Quando aceitou ir brincar à oval, Wayde sentia-se “no topo do mundo”, sem se aperceber do “rasto” que o esforço feito para juntar medalhas, bater recordes e ser o mais rápido em várias distâncias lhe “retiraram muito do corpo”, sem ele saber “realmente que o estava a cansar”, reconheceria ao “The Guardian” - ir jogar râguebi “foi como estar a pedir problemas”. Aos poucos, superados os receios de forçar o físico durante a recuperação, só voltaria a competir no final de 2020, mesmo com 26 dias passados em quarentena por ter sido infetado pelo SARS-CoV-2.
Ainda incapaz de sacudir por completo todos os pingos de dúvida, o sul-africano deu um safanão nos seus métodos e separou-se de Anna Sofia Botha, a treinadora de sempre, de 81 anos, já bisavó e que tratava os atletas “como se fosse seus filhos”, com quem ganhara tudo. Foi para os EUA ser treinado por Lance Braman. “Fi-lo porque necessitava de treinar com atletas mais fortes do que eu, companheiro que puxassem por mim nos treinos, que me forçassem a dar mais todos os dias”, explicou, no mês passado, no meeting de Madrid, após garantir a presença em Tóquio com os 44,56 segundos que fez nos 400 metros.

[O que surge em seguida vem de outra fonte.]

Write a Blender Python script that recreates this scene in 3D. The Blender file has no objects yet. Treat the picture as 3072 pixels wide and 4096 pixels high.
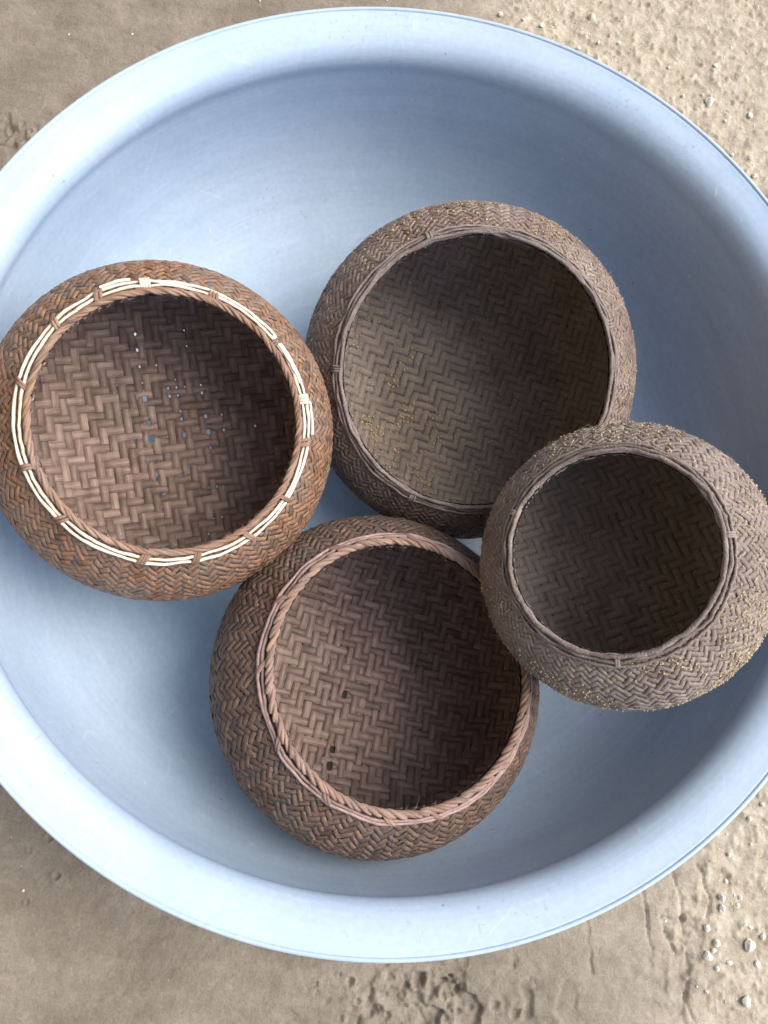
import bpy, math, random
import numpy as np
from mathutils import Matrix, Vector
random.seed(7); rng = np.random.default_rng(7)
S = bpy.context.scene; COL = S.collection
GZ = 0.185                      # height of the rim plane above the soil

# ------------------------------------------------------------------ camera
cd = bpy.data.cameras.new('camera'); cam = bpy.data.objects.new('camera', cd); COL.objects.link(cam)
cam.location = (-0.03795, -0.13579, 0.45243 + GZ)
cam.rotation_euler = (0.18339, -0.06486, 0)
cd.sensor_fit = 'VERTICAL'; cd.sensor_height = 24; cd.lens = 24 * 3094 / 4096
cd.clip_start = 0.01; cd.clip_end = 500
S.camera = cam

# ------------------------------------------------------------------ light
SUN_EL, SUN_AZ = math.radians(50), math.radians(7)     # azimuth measured from +x towards +y
w = bpy.data.worlds.new('World'); S.world = w; w.use_nodes = True
nt = w.node_tree; bg = nt.nodes['Background']
sky = nt.nodes.new('ShaderNodeTexSky'); sky.sky_type = 'NISHITA'; sky.sun_disc = False
sky.sun_elevation = SUN_EL; sky.sun_rotation = math.pi/2 - SUN_AZ
sky.air_density = 1.0; sky.dust_density = 3.0; sky.ozone_density = 1.0
nt.links.new(sky.outputs[0], bg.inputs[0]); bg.inputs[1].default_value = 0.15
ld = bpy.data.lights.new('sun', 'SUN'); ld.energy = 1.55; ld.angle = math.radians(45); ld.color = (1, .95, .87)
sun = bpy.data.objects.new('sun', ld); COL.objects.link(sun)
sd = Vector((math.cos(SUN_EL)*math.cos(SUN_AZ), math.cos(SUN_EL)*math.sin(SUN_AZ), math.sin(SUN_EL)))
sun.rotation_euler = (-sd).to_track_quat('-Z', 'Y').to_euler(); sun.location = sd*3
S.view_settings.view_transform = 'Standard'; S.view_settings.look = 'None'
S.view_settings.exposure = 0.86; S.view_settings.gamma = 1

# ------------------------------------------------------------------ helpers
def mesh(name, V, Q, mat=None, uv=None, smooth=True, tri=False):
    """V (n,3) array, Q (m,4) or (m,3) array of faces."""
    V = np.asarray(V, np.float32); Q = np.asarray(Q, np.int32)
    me = bpy.data.meshes.new(name); k = Q.shape[1]
    me.vertices.add(len(V)); me.vertices.foreach_set('co', V.ravel())
    me.loops.add(Q.size); me.loops.foreach_set('vertex_index', Q.ravel())
    me.polygons.add(len(Q)); me.polygons.foreach_set('loop_start', np.arange(0, Q.size, k, dtype=np.int32))
    me.polygons.foreach_set('use_smooth', np.full(len(Q), smooth))
    if uv is not None:
        l = me.uv_layers.new(name='UVMap'); l.data.foreach_set('uv', np.asarray(uv, np.float32)[Q.ravel()].ravel())
    me.update(calc_edges=True); me.validate()
    if mat: me.materials.append(mat)
    return me
def link(name, me, parent=None, loc=None):
    o = bpy.data.objects.new(name, me); COL.objects.link(o)
    if parent is not None: o.parent = parent
    if loc is not None: o.location = loc
    return o
def tag(o, label=None, cat=None, group=None, kind=None):
    if label: o['label'] = label
    if cat: o['category'] = cat
    if group: o['group'] = group
    if kind: o['kind'] = kind
    return o
def tube(P, r, n=6, closed=False, uvs=1.0):
    """swept tube along points P (k,3), radius r scalar or array -> V, Q, UV"""
    P = np.asarray(P, float); k = len(P); r = np.broadcast_to(np.asarray(r, float), (k,))
    T = np.roll(P, -1, 0) - np.roll(P, 1, 0)
    if not closed: T[0] = P[1]-P[0]; T[-1] = P[-1]-P[-2]
    T /= np.linalg.norm(T, axis=1)[:, None] + 1e-12
    up = np.array([0, 0, 1.]); 
    A = np.cross(T, up); bad = np.linalg.norm(A, axis=1) < .2
    A[bad] = np.cross(T[bad], [1, 0, 0.]); A /= np.linalg.norm(A, axis=1)[:, None]
    B = np.cross(T, A)
    a = np.linspace(0, 2*np.pi, n, endpoint=False)
    V = P[:, None] + r[:, None, None]*(np.cos(a)[None, :, None]*A[:, None] + np.sin(a)[None, :, None]*B[:, None])
    L = np.concatenate([[0], np.cumsum(np.linalg.norm(np.diff(P, axis=0), axis=1))])
    UV = np.stack([np.repeat(L[:, None], n, 1), np.broadcast_to(a/(2*np.pi)*.01, (k, n))], 2)
    kk = k if closed else k-1
    i = np.arange(kk)[:, None]; j = np.arange(n)[None]
    i2 = (i+1) % k; j2 = (j+1) % n
    Q = np.stack([i*n+j, i2*n+j, i2*n+j2, i*n+j2], 2).reshape(-1, 4)
    return V.reshape(-1, 3), Q, UV.reshape(-1, 2)
def join(parts):
    Vs, Qs, Us, o = [], [], [], 0
    for V, Q, U in parts:
        Vs.append(V); Qs.append(Q+o); Us.append(U); o += len(V)
    return np.vstack(Vs), np.vstack(Qs), np.vstack(Us)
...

Muita gente queria transplantar a idolatria canalizado por Usain Bolt para Wayde Van Niekerk, mas, aos 28 anos, ainda é o tipo pacato, devoto e tímido, licenciado em marketing sem realmente saber, ou querer, vender a sua imagem pública, que continua a acreditar ser capaz de correr a distância que o revestiu de ouro olímpico em menos de 43 segundos. Jamais alguém o fez: “É o meu único próximo passo”.
Os Jogos do Japão separarão o trigo do joio no sul-africano e serão o teste máximo para lhe aferir a recuperação mental de confiar, de novo, no corpo que um dia foi dos mais rápidos do mundo até ceder. Houve dias dessa recuperação em que não conseguiu andar. A maioria, admitiu à “Athletics Weekly”, serviu para Van Niekerk aprender a distinguir “dor má, de estar à beira de se lesionar”, de “dor em que apenas precisa de um dia ou dois de descanso, para recuperar”. O tipo de dor que talvez teve quando aceitou ir jogar râguebi.
Depois de a velocidade nada parecer lhe ter de ensinar, o sul-africano está a aprender como poderá ser veloz outra vez.